The mass political participation encompasses the Jacksonian tradition of populism in American politics, which began with the presidency of Andrew Jackson.  Andrew Jackson first ran for president in 1824.  He won both the popular and electoral college votes, but he was denied the presidency by the House of Representatives.  The electoral college system had been designed by the founders precisely to permit greater elite control over the election of presidents.  Riding a wave of populist anger and empowered by newly enfranchised voters, he defeated John Quincy Adams in 1828.  In contrast to Adams, who traveled Europe, spoke several languages, and graduated Harvard, Jackson had a spotty formal education and made his reputation as a fighter and brawler.  It was his non-elite background that won him the newly expanded electorate.
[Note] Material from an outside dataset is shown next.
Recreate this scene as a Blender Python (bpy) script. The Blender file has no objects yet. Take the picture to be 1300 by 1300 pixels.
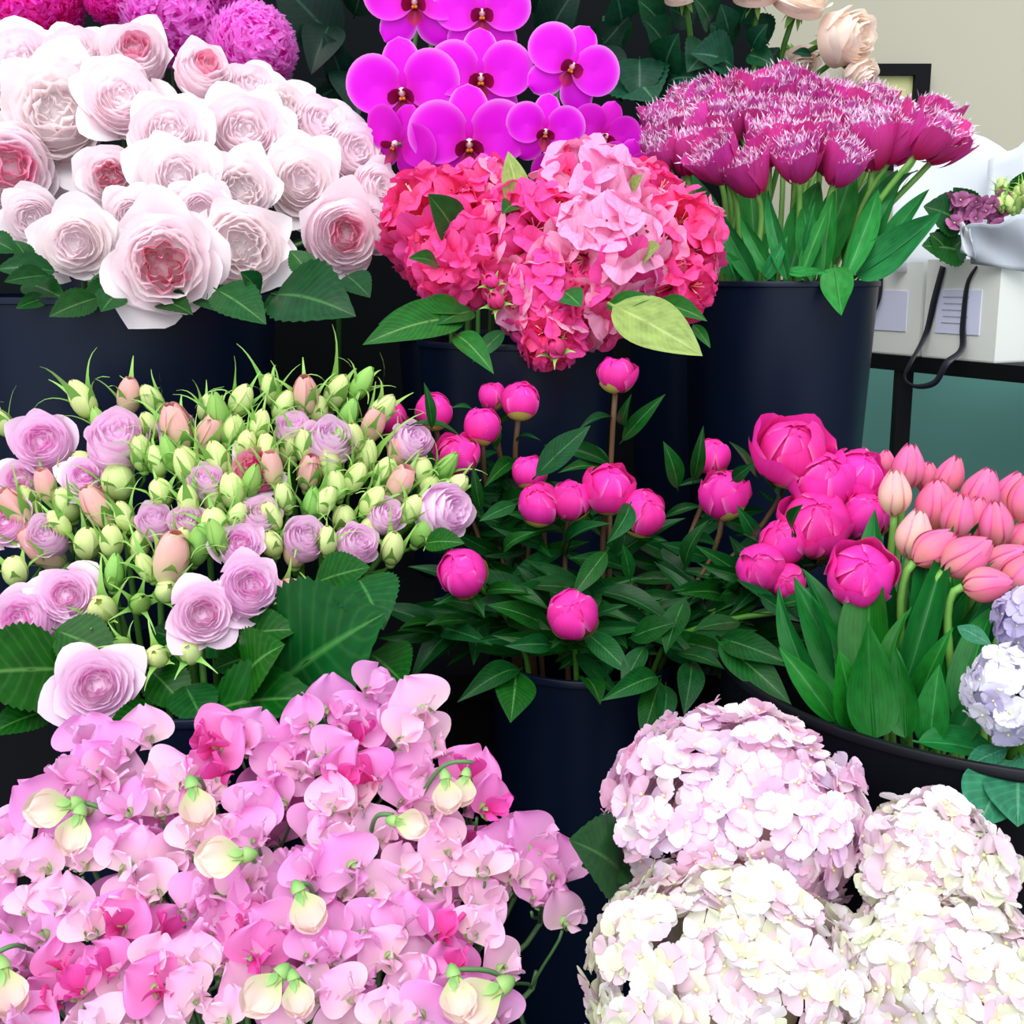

Reflecting upon what constitutes democracy and the political revolutions of the past, one would conclude the hallmark feature that a democratic form of government avails is the freedom of expression: a channel to vent anger through ways of speech and voting.  Democracy is meant to ensure circulation of the elites.  Out of this class of full-time pencil pushers, one may only hope that some are sufficiently competent to entertain the masses, and the rare few be good enough to influence the thought current of their times.